_OBJECTIVE_: Without the pictures, print the lines running from the beginning of the material to the line containing "COL = scn.collection", both ends included.
• • •
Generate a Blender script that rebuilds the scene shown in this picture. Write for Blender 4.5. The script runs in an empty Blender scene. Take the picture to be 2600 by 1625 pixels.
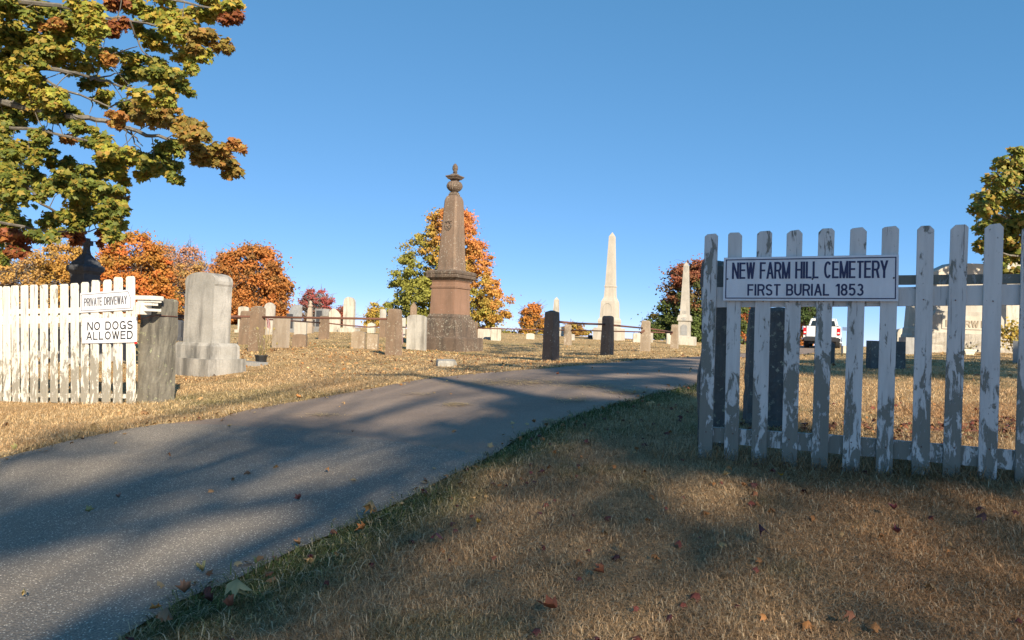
import bpy, bmesh, math, random
import numpy as np
from mathutils import Vector, Matrix, geometry
random.seed(7); rng = np.random.default_rng(7)
R = math.radians
scn = bpy.context.scene
COL = scn.collection

# ------------------------------------------------------------------ camera
FPX = 1900.0; PITCH = 0.0197; ROLL = 0.035
CAM = Vector((0, 0, 1.5))
FW = Vector((0, math.cos(PITCH), math.sin(PITCH)))
_r0 = Vector((1, 0, 0)); _u0 = Vector((0, -math.sin(PITCH), math.cos(PITCH)))
RT = _r0 * math.cos(ROLL) + _u0 * math.sin(ROLL)
UP = _u0 * math.cos(ROLL) - _r0 * math.sin(ROLL)
cd = bpy.data.cameras.new('camera'); cam = bpy.data.objects.new('camera', cd); COL.objects.link(cam)
cd.sensor_fit = 'HORIZONTAL'; cd.sensor_width = 36.0; cd.lens = 36.0 * FPX / 2600.0
cd.clip_start = 0.05; cd.clip_end = 6000
cam.matrix_world = Matrix(((RT.x, UP.x, -FW.x, CAM.x), (RT.y, UP.y, -FW.y, CAM.y), (RT.z, UP.z, -FW.z, CAM.z), (0, 0, 0, 1)))
scn.camera = cam

# ------------------------------------------------------------------ light
SUN_AZ = R(22)      # degrees to the right of straight behind the camera
SUN_EL = R(27)
SUN = Vector((math.sin(SUN_AZ) * math.cos(SUN_EL), -math.cos(SUN_AZ) * math.cos(SUN_EL), math.sin(SUN_EL)))
sl = bpy.data.lights.new('sun', 'SUN'); so = bpy.data.objects.new('sun', sl); COL.objects.link(so)
sl.energy = 4.3; sl.angle = R(0.55); sl.color = (1.0, 0.86, 0.67)
so.rotation_euler = SUN.to_track_quat('Z', 'Y').to_euler()
w = bpy.data.worlds.new('World'); scn.world = w; w.use_nodes = True
nt = w.node_tree; nt.nodes.clear()
sky = nt.nodes.new('ShaderNodeTexSky'); sky.sky_type = 'NISHITA'; sky.sun_disc = False
sky.sun_elevation = SUN_EL; sky.sun_rotation = math.atan2(SUN.x, SUN.y)
sky.altitude = 8000; sky.air_density = 1.0; sky.dust_density = 0.0; sky.ozone_density = 6.0
hs_ = nt.nodes.new('ShaderNodeHueSaturation'); hs_.inputs['Saturation'].default_value = 1.10; hs_.inputs['Value'].default_value = 1.05
bg = nt.nodes.new('ShaderNodeBackground'); bg.inputs['Strength'].default_value = 0.15
wo = nt.nodes.new('ShaderNodeOutputWorld')
gm_ = nt.nodes.new('ShaderNodeGamma'); gm_.inputs[1].default_value = .60; nt.links.new(sky.outputs[0], gm_.inputs[0]); nt.links.new(gm_.outputs[0], hs_.inputs['Color']); tn_ = nt.nodes.new('ShaderNodeMix'); tn_.data_type = 'RGBA'; tn_.blend_type = 'MULTIPLY'; tn_.inputs[0].default_value = 1; tn_.inputs[7].default_value = (.93, 1.09, 1.13, 1); nt.links.new(hs_.outputs[0], tn_.inputs[6]); sp_ = nt.nodes.new('ShaderNodeSeparateColor'); cb_ = nt.nodes.new('ShaderNodeCombineColor'); nt.links.new(tn_.outputs[2], sp_.inputs[0])
for i_, (ex_, mu_) in enumerate(((1.33, 1.06), (.89, 1.05), (.85, 1.15))):   # clear blue air: keeps the horizon from washing out
    pw_ = nt.nodes.new('ShaderNodeMath'); pw_.operation = 'POWER'; pw_.inputs[1].default_value = ex_; nt.links.new(sp_.outputs[i_], pw_.inputs[0])
    ml_ = nt.nodes.new('ShaderNodeMath'); ml_.operation = 'MULTIPLY'; ml_.inputs[1].default_value = mu_; nt.links.new(pw_.outputs[0], ml_.inputs[0]); nt.links.new(ml_.outputs[0], cb_.inputs[i_])
nt.links.new(cb_.outputs[0], bg.inputs[0]); nt.links.new(bg.outputs[0], wo.inputs[0])
scn.view_settings.view_transform = 'Standard'; scn.view_settings.look = 'None'
scn.view_settings.gamma = 1.0; scn.view_settings.exposure = 1.08
scn.cycles.max_bounces = 5; scn.cycles.transparent_max_bounces = 4

# ------------------------------------------------------------------ pixel -> place helpers
def P(px, py, D):
    return CAM + FW * D + RT * ((px - 1300) / FPX * D) + UP * ((812.5 - py) / FPX * D)
CTRL = [(200,1625,2.45),(1300,1625,2.5),(2600,1625,2.45),(0,1170,5.5),(600,1300,3.95),(1240,1165,5.0),
 (1790,1160,4.6),(2505,1215,4.02),(395,1020,8.3),(30,1020,9.15),(560,950,12),(1100,970,10),(1600,985,8),
 (1700,906,16),(1400,915,15),(652,891,16.5),(995,902,16),(1638,892,22.6),(1712,885,27.6),(622,875,22),(822,862,27),
 (972,856,28),(1441,877,30),(1140,890,22),(700,831,42),(1300,851,42),(1600,867,38),(2085,886,43),(2150,880,46),
 (2093,922,13),(2248,937,11.5),(1940,1087,6),(2480,895,21),(2300,980,8.5),(200,913,15),(2560,912,15),(300,828,40),(1880,897,28),(2500,900,40)]
_cp = [P(*c) for c in CTRL]
_cp += [Vector((0,-1.5,-.15)), Vector((-6,-1,-.2)), Vector((6,-1,.05))]
_X = np.array([[p.x, p.y] for p in _cp]); _Z = np.array([p.z for p in _cp])
def _phi(r): return np.where(r > 1e-9, r * r * np.log(np.maximum(r, 1e-9)), 0.0)
def _warp(xy): # compress distance so far points do not dominate
    r = np.maximum(np.hypot(xy[:,0], xy[:,1] + 3), 1e-6); k = np.log1p(r / 3.0) * 3.0 / r
    return np.stack([xy[:,0] * k, (xy[:,1] + 3) * k], 1)
_Xw = _warp(_X); n_ = len(_Xw)
_K = _phi(np.linalg.norm(_Xw[:,None] - _Xw[None], axis=2)) + np.eye(n_) * 0.02
_Pm = np.hstack([np.ones((n_,1)), _Xw]); _A = np.block([[_K, _Pm], [_Pm.T, np.zeros((3,3))]])
_w = np.linalg.solve(_A, np.concatenate([_Z, np.zeros(3)]))
def gz(x, y):
    x = np.atleast_1d(np.asarray(x, float)); y = np.atleast_1d(np.asarray(y, float))
    yc = np.clip(y, -2.5, 48); lim = 5 + 0.72 * np.maximum(yc, 0)
    xc = np.clip(x, -lim, lim)
    q = _warp(np.stack([xc, yc], 1)); out = np.zeros(len(q))
    for i in range(0, len(q), 60000):
        s = q[i:i+60000]
        out[i:i+60000] = _phi(np.linalg.norm(s[:,None] - _Xw[None], axis=2)) @ _w[:n_] + _w[n_] + s @ _w[n_+1:]
    t = np.clip((y - 46) / 90, 0, None); out = out - 6.0 * (1 - np.exp(-t * t * 1.5))
    t2 = np.clip((-2.5 - y) / 30, 0, 1); out = out * (1 - t2) + (-0.6) * t2
    return out
def g1(x, y): return float(gz(x, y)[0])
def GR(px, py):           # ground point seen at a pixel
    d = (P(px, py, 1.0) - CAM); ts = np.concatenate([np.linspace(1.2, 12, 400), np.linspace(12.05, 60, 600)])
    pts = np.array(CAM)[None] + np.array(d)[None] * ts[:,None]
    hh = pts[:,2] - gz(pts[:,0], pts[:,1]); k = np.where(hh < 0)[0]
    t = ts[k[0]] if len(k) else 60.0
    q = CAM + d * t; return Vector((q.x, q.y, g1(q.x, q.y)))
def foot(px, py, D):
    q = P(px, py, D); return Vector((q.x, q.y, g1(q.x, q.y)))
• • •
_EXERCISE SOLUTION_:
Generate a Blender script that rebuilds the scene shown in this picture. Write for Blender 4.5. The script runs in an empty Blender scene. Take the picture to be 2600 by 1625 pixels.
import bpy, bmesh, math, random
import numpy as np
from mathutils import Vector, Matrix, geometry
random.seed(7); rng = np.random.default_rng(7)
R = math.radians
scn = bpy.context.scene
COL = scn.collection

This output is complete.